A satellite orbit maneuver detection and robust multipath mitigation method for GPS coordinate time series

Abstract

Multipath effect is the main factor limiting the high-precision positioning of Global Navigation Satellite System (GNSS) because it cannot be eliminated by double-difference observations or existing empirical models. Although the receiver antenna technology can reduce the multipath effect, it also brings the cost burden and cannot effectively solve the short-delay multipath error of carrier phase observation. Sidereal filtering (SF) is a common method used to mitigate multipath effect in static positioning mode. However, the coordinate time series may be contaminated by outliers, and satellite orbits may be affected by maneuvers. These will lead to inaccurate estimation of the Multipath Repetition Period (MRP), and even deteriorate the multipath mitigation effect of the SF. To solve these problems, a Sidereal Filtering method with the Satellite Maneuver Detection and Robustness (SFSMDR) is proposed.
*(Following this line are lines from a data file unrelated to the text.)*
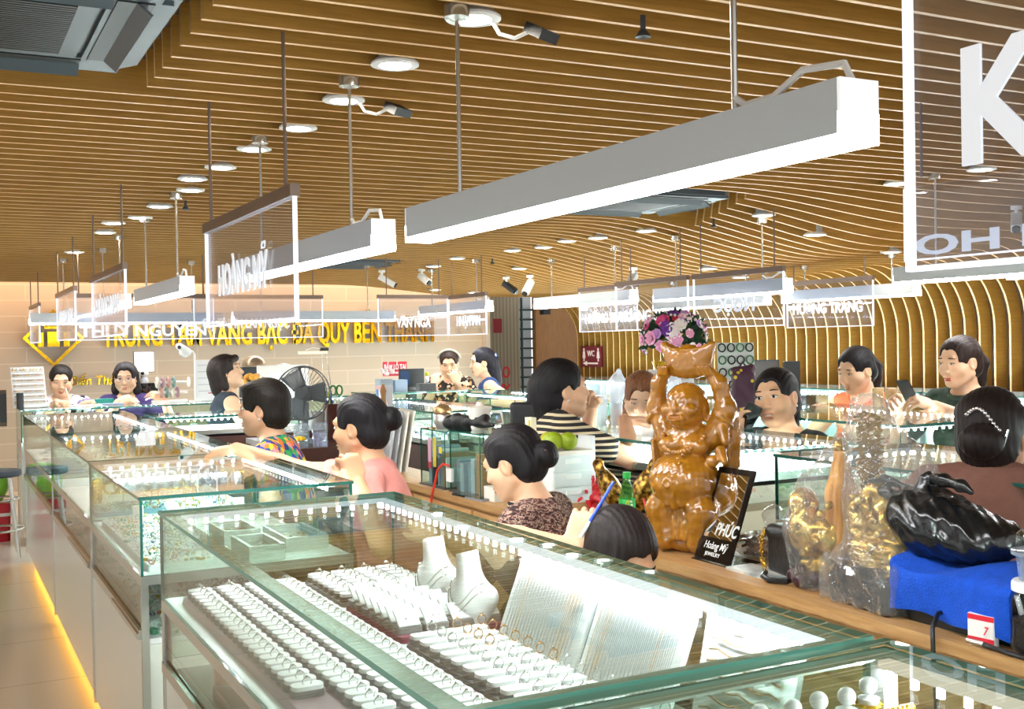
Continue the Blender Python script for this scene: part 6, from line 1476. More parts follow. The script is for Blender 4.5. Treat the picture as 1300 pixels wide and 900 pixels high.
# far left pair
person('woman in a white, black and purple print blouse writing at the far left', (.972, 10.2, 1.235), 186, stool='writing woman at the far left', lean=12, pitch=-16, s=1.12, hair='pony', topm=T_WPB, sleeve=.75, R=dict(w=(.90, 9.84, 1.075), d=(.6, -.6, -.1), n=(0, 0, 1), curl=.55), L=dict(w=(1.22, 9.92, 1.06), d=(-.9, -.3, 0), n=(0, 0, 1), curl=.2), lookdown=True)
wpen((1.0, 9.76, 1.06), (.965, 9.79, 1.19), 'white pen held by the woman writing at the far left', 'e9e9ec')
person('woman with glasses and wavy dark hair in purple, leaning on the far left counter', (1.47, 10.02, 1.245), 195, stool='woman with glasses', lean=14, pitch=-8, s=1.12, hair='half', hcol='1a1416', topm=T_PURP, sleeve=.85, glasses=True, R=dict(w=(1.36, 9.72, 1.06), d=(.75, -.1, .2), n=(-.2, -.7, .7), curl=.35), L=dict(w=(1.74, 9.74, 1.06), d=(-.75, -.1, .45), n=(.2, -.7, .6), curl=.45))
person('woman in a sleeveless navy top looking up to the right, far left rows', (1.95, 8.35, 1.305), 118, 92, legdir=90, stool='woman in the navy top', lean=6, pitch=17, s=1.14, hair='bob', hcol='1d1513', topm=T_NAVY, sleeve=0, R=dict(w=(2.28, 8.1, .98)), L=dict(w=(2.3, 8.5, 1.0)), hairacc=lambda *a: (pearl(*a), white_clip(*a)))
person('short haired woman in a bright tropical print shirt, in left profile', (1.395, 5.27, 1.20), 296, 300, legdir=350, stool='woman in the tropical print shirt', lean=16, pitch=-2, s=1.12, hair='short', hcol='16120f', topm=T_FLOR, sleeve=.7, R=dict(w=(1.42, 5.6, .84)), L=dict(w=(1.4, 5.1, .84)), hairacc=pearl, smile=0, skincol='dcae8c')
person('woman in dusty pink reaching across the glass counter, hair in a bun', (1.475, 4.14, 1.175), 312, 300, legdir=10, stool='woman in dusty pink', lean=12, pitch=-6, s=1.06, hair='bun_side', hcol='121013', topm=T_PINK, sleeve=.62, thick=1.05, res=.0042,
       R=dict(w=(1.12, 4.66, 1.075), d=(-.85, .35, -.12), n=(0, -.1, 1), curl=.38, pole=(.3, .1, -.6), thumb=.4), L=dict(w=(1.37, 3.87, 1.0), d=(-.25, .18, .9), n=(.2, -1, .1), curl=.95, pole=(.35, -.5, -1.2), side=(-.6, .5, .2)), collar=T_PINK, skincol='d9a680')
person('woman with a low bun in a brown ethnic print top, head bowed', (1.79, 3.45, 1.075), 318, 322, legdir=350, stool='woman in the brown ethnic print', lean=14, pitch=-22, s=1.06, hair='bun_low', hcol='131013', topm=T_BROWN, sleeve=1.3, neck=.012, hairacc=cord_bun, R=dict(w=(1.75, 3.85, .80)), L=dict(w=(1.55, 3.62, .80)), lookdown=True, skincol='dfb08d', smile=0)
b7, h7, arm7, _ = person('woman seen by the top of her head, holding a blue pen behind the near counter', (1.70, 2.63, .895), 172, legdir=185, stool='woman holding the blue pen', lean=20, pitch=-40, roll=8, s=1.06, hair='half', hcol='1c1514', topm=T_BLK, sleeve=.6, res=.0042, R=dict(w=(1.60, 2.70, .915), d=(.25, -.15, .95), n=(-.55, -.8, .15), curl=.85, thumb=1.0, pole=(-.5, .2, -.6), side=(.8, -.5, 0)), L=dict(w=(1.85, 2.4, .6)), lookdown=True)
wpen((1.70, 2.66, 1.10), (1.585, 2.655, .955), 'blue pen gripped in the raised hand of the bowed woman')
person('woman in a black and cream striped tee touching her nose, leaning on mirrored counter', (2.385, 4.12, 1.29), 106, 100, lean=15, pitch=4, s=1.10, shrug=.05, standing=True, hair='tucked', hcol='121013', topm=T_STRI, sleeve=.62, neck=.008, smile=1,
       R=dict(w=(2.67, 4.08, 1.15), d=(.95, -.05, -.05), n=(0, 0, 1), curl=.15, pole=(0, -.6, -.5)), L=dict(w=(2.62, 4.27, 1.20), d=(-.45, -.3, .55), n=(.7, .5, .5), curl=.7, pole=(.4, .2, -.8)), hairacc=pearl, skincol='dcae8c')
person('young woman with long light brown hair looking down over the mirrored counter', (3.46, 5.12, 1.18), 216, legdir=175, stool='girl with long brown hair', lean=12, pitch=-26, roll=-6, s=1.12, hair='long', hcol='6b4630', topm=T_WHITE, sleeve=.5, R=dict(w=(3.4, 5.0, .78)), L=dict(w=(3.5, 4.85, .78)), lookdown=True)
b10, h10, arm10, _ = person('smiling woman in black holding a phone to her ear', (3.46, 4.01, 1.215), 246, 258, legdir=180, stool='smiling woman with the phone', lean=10, pitch=0, roll=8, s=1.12, hair='pony', hcol='151113', topm=T_BLK, sleeve=.6, neck=.03, smile=2, hs=1.04, R=dict(w=(3.30, 4.07, 1.045), d=(-.05, .0, .95), n=(-.6, .6, .1), curl=.55, pole=(-.3, .4, -.7), side=(-.6, -.6, 0)), L=dict(w=(3.3, 3.75, .9)), hairacc=pearl, skincol='e0b08a')
person('woman in a sleeveless coral orange top looking down, hair in a ponytail', (4.79, 4.85, 1.295), 268, 250, legdir=350, stool='woman in coral orange', lean=10, pitch=-18, s=1.14, hair='pony', hcol='151214', topm=T_ORNG, sleeve=0, R=dict(w=(4.5, 5.1, 1.05)), L=dict(w=(4.48, 4.7, 1.05)), lookdown=True, hairacc=pearl)
b12, h12, arm12, _ = person('woman in a dark green shirt looking at a phone at the right', (4.80, 4.12, 1.35), 272, 258, legdir=180, stool='woman in dark green', lean=8, pitch=-10, s=1.14, hair='pony', hcol='221613', topm=T_DGRN, sleeve=.8, R=dict(w=(4.5, 4.24, 1.145), d=(-.8, -.25, .2), n=(-.2, .5, .7), curl=.5), L=dict(w=(4.48, 4.0, 1.14), d=(-.75, .3, .25), n=(.1, -.5, .7), curl=.5, pole=(.2, -.8, -.5)), lookdown=True, lipcol='c0504e', collar=T_DGRN)
person('woman in taupe seen from behind with a silver hair clip, right edge', (2.69, 2.20, 1.205), 62, 55, legdir=0, stool='woman in taupe', lean=8, pitch=-4, s=1.04, hair='bun_low', hcol='1b1413', topm=T_TAUPE, sleeve=1.2, neck=.0, collar=T_TAUPE, hairacc=clip_silver, hs=1.08, shrug=.05, R=dict(w=(2.95, 1.95, .95)), L=dict(w=(2.72, 2.68, 1.08), d=(.5, .6, 0)), eyes=False, skincol='c99672', res=.006)
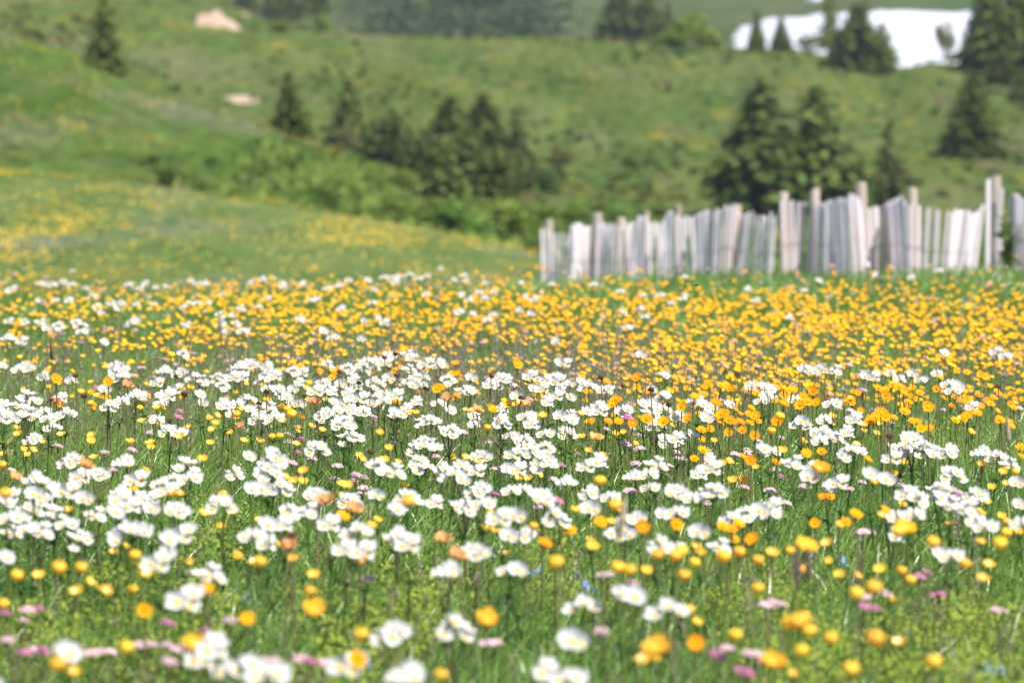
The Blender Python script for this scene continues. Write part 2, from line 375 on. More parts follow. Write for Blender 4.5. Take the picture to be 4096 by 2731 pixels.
def plant_tree(name, cat, label, group, crown, trunk, px, base, top, wpx, d=None, rot=None, lean=0, d0=100):
    p = ground_hit(px, base, d0) if d is None else Vector(((px - CX) / F * d, d, H1((px - CX) / F * d, d)))
    h = ZC - (top - HY) / F * p.y - p.z; w = wpx / F * p.y * (1.5 if 'spruce' in name else 1.15)
    e = empty(name, p); tag(e, label, cat, group)
    e.scale = (w, w, h); e.rotation_euler = (0, math.radians(lean), R(0, 6.28) if rot is None else rot)
    a = link("crown", crown, e); b = link("trunk", trunk, e)
    return e

G1 = "spruces standing on the slopes"
SPRUCES = [  # px, base, top, width, proto, label
 (425, 285, -40, 190, 1, "solitary tall ragged spruce on the crest of the left slope", 3),
 (985, 40, -150, 90, 0, "slim dark spruce, first of the row above the bare earth scar", 0), (1095, 92, -150, 130, 1, "ragged dark spruce beside the earth scar, its foot lowest of that row", 0),
 (1175, 85, -160, 120, 0, "dark spruce in the middle of the row above the earth scar", 0), (1255, 62, -140, 130, 2, "broad dark spruce closing the row at the hollow's edge", 0),
 (1165, 548, 285, 190, 1, "leaning slender spruce standing alone on the descending slope edge", 5), (1400, 610, 320, 190, 0, "pointed dark spruce beside the round dark pine shrub", 0),
 (1565, 655, 450, 250, 4, "low rounded dark spruce in the gap of the middle clump", 0), (1795, 715, 388, 310, 2, "dark spruce, tallest left tree of the central clump", 2),
 (1925, 715, 372, 310, 0, "broad pointed spruce in the middle of the central clump", -2), (2065, 720, 425, 230, 3, "lighter thin spruce closing the central clump", 0),
 (1870, 725, 490, 190, 4, "dense dark spruce filling between the two tall clump spruces", 0), (1735, 715, 490, 160, 3, "ragged lighter spruce at the clump's left flank", 0), (1640, 690, 500, 150, 1, "thin spruce between the low rounded one and the clump", 0), (1990, 725, 480, 180, 0, "short pointed spruce tucked right of the clump's middle spruce", 0),
 (1760, 800, 560, 210, 4, "dark low spruce in front of the clump, on the near slope", 0), (1985, 845, 600, 210, 4, "dark bushy spruce lowest in front of the clump", 0), (2120, 860, 660, 150, 3, "thin yellowish spruce at the clump's lower right end", 0),
 (1690, 745, 560, 190, 4, "small dark spruce at the foot of the central clump", 0), (2075, 810, 650, 150, 4, "dark little spruce below the thin light spruce", 0),
 (3045, 880, 325, 430, 2, "largest broad spruce standing behind the snow fence", 0), (3268, 870, 340, 370, 0, "second large spruce, overlapping the broadest one behind the fence", 0),
 (3385, 862, 560, 250, 4, "low spruce skirt between the big pair and the brownish one", 0), (3550, 850, 500, 290, 3, "small brownish spruce behind the tall fence post", 0),
 (3885, 625, 285, 250, 0, "lone conical spruce with a shadow beneath, above the fence's end", 0),
 (3425, 288, 20, 245, 2, "broad spruce standing before the snow patch", 0), (3525, 288, 95, 130, 4, "short green spruce nestled against the broad one before the snow", 0), (3315, 215, -80, 110, 1, "tall ragged spruce cutting the top edge beside the snow", 0),
 (3455, 250, -60, 90, 1, "thin spruce rising behind the broad one at the snow", 0),
 (3950, 305, -130, 230, 0, "tall spruce at the snow's end, left of the corner trees", 0), (4065, 320, -110, 220, 2, "massive dark spruce in the top corner", 0), (4098, 412, 275, 130, 4, "low spruce with a dark foot on the picture's right edge", 0),
 (4000, 345, 190, 130, 4, "short spruce below the corner trees", 0),
 (3025, 207, 40, 75, 0, "small slim spruce before the rounded end of the snow", 0), (3122, 207, 66, 88, 0, "second small spruce before the snow, a little broader", 0),
 (2478, 160, -70, 200, 0, "big dark spruce at the edge of the far hollow", 0), (2590, 165, -40, 180, 0, "dark spruce between the hollow and the light green bushes", 0), (2668, 172, 15, 150, 3, "pale ragged spruce next to the light green bushes", 0), (2845, 190, 120, 55, 4, "tiny spruce beside the light green bushes", 0)]
for px, b, t, w, k, lb, ln in SPRUCES:
    plant_tree("spruce_tree", "spruce", lb, G1, SPR[k], TRK, px, b, t, w, None, None, ln)
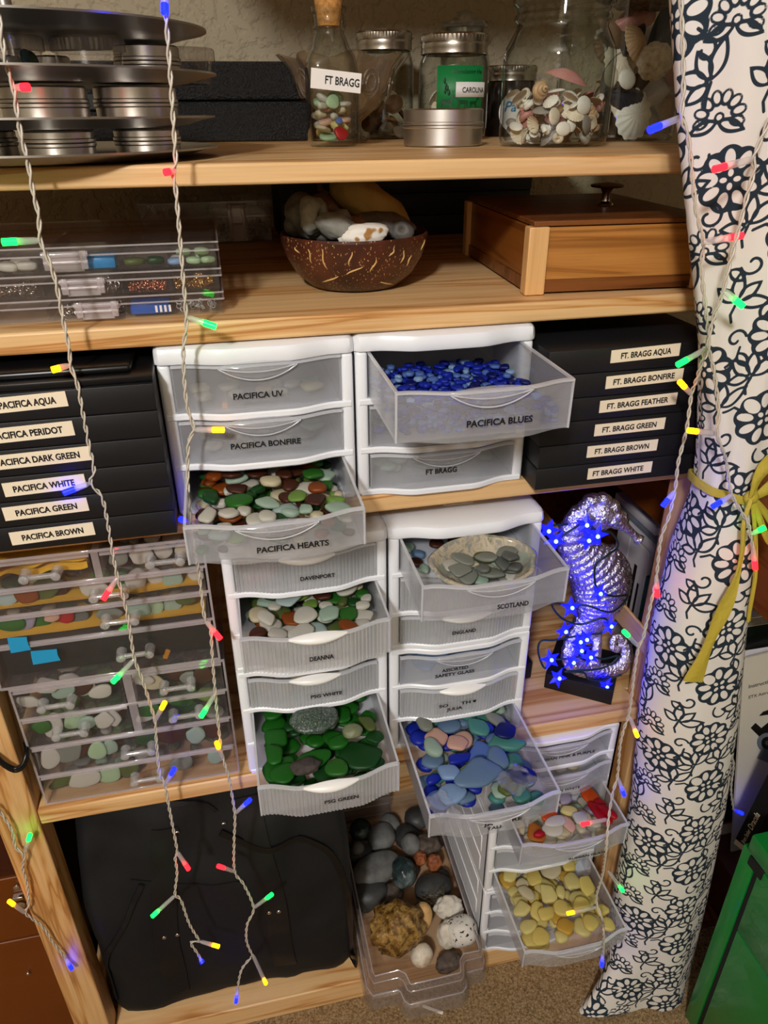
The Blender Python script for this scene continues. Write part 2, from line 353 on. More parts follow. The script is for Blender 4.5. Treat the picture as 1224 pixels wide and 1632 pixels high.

In this method, based on the Orbital Repeat Time Method (ORTM), the Multipath Repetition Period with the Satellite Maneuvers Detection (MRPSMD) is determined. Furthermore, considering the robustness of median filtering to outliers, the coordinate time series of the first day were preprocessed by the median filtering. After applying the proposed SFSMDR method, experimental results show that the proposed SFSMDR can effectively detect satellite maneuvers. In the absence of satellite maneuvers, there is no need to re-estimate MRP, which can save computational cost to a certain extent. When the coordinate time series on the first day is contaminated by outliers, the positioning accuracy of the MRPSMD for the east and north directions, is decreased by 2.26% and 95.73%, respectively. In contrast, the positioning accuracy of the SFSMDR is increased by 46.21% and 52.71%, respectively.